Note you could ask the same question about Shor's original paper: how did he show the algorithm works without running it? Running X just isn't the only way to analyze X.

upofadown1 day ago
Checking the required hardware noise performance:

>On superconducting architectures with 10−3 physical error rates...

So still 1-2 orders of magnitude better than what we can achieve.

This is against a 256 bit elliptic curve. For some reason most people are stating the difficulty of using Shor's against 2048 bit RSA. Elliptic curves are easier to break with Shor's. I wonder how much of the optimization came from that fact alone...

pseudohadamardabout 24 hours ago
That's because it's easier to cheat with the IFP (the underlying problem that RSA is built on) than the DLP, so everyone generates RSA "records" and ignores the actual problem that needs to be solved.
cubefox2 days ago
> If the paper's authors had chosen to release their circuit, they would certainly have been recognized for the important progress they made in the science of quantum computing. Other researchers would have gone on to build on their work, and the entire scientific community would be richer for it.

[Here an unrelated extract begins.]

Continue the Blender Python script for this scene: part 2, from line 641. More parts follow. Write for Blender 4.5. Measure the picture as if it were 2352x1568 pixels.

... and the world could well have been unsafer. There is pretty strong reason not to release insights which could be used as an attack on public key cryptography. We already know the fix anyway, post quantum cryptography algorithms.

Sometimes scientific curiosity has to step back when it comes to potentially dangerous research. Scott Aaronson recently [1] compared this case to when scientists stopped publishing on nuclear fission research because the possibility of developing an atomic bomb became concrete:

> When I got an early heads-up about these results—especially the Google team’s choice to “publish” via a zero-knowledge proof—I thought of Frisch and Peierls, calculating how much U-235 was needed for a chain reaction in 1940, but not publishing it, even though the latest results on nuclear fission had been openly published just the year prior.

1: https://scottaaronson.blog/?p=9665

xtracto1 day ago
They are not doing Science, they are just bragging.
free_bip2 days ago
Oh please, the government could easily force them to hand over their research. This is not a serious argument.
ziofill2 days ago
Would it be really so straightforward for the government to do that?
throawayonthe2 days ago
i doubt they don't have access already
fguerraz2 days ago
However, the author managed to squeeze the word "however" eleven times in this article, however.
dahart1 day ago
Never twice in one sentence like you did, and there are 13 “but”s. Is something wrong with using ‘however’? If so, what exactly?
flimflamm2 days ago
However, there was only 57 however's in the paper it self.
paulnpace1 day ago
> A new paper provides a major step in that direction, however.

It may have gone unnoticed if used only used once in the article, however.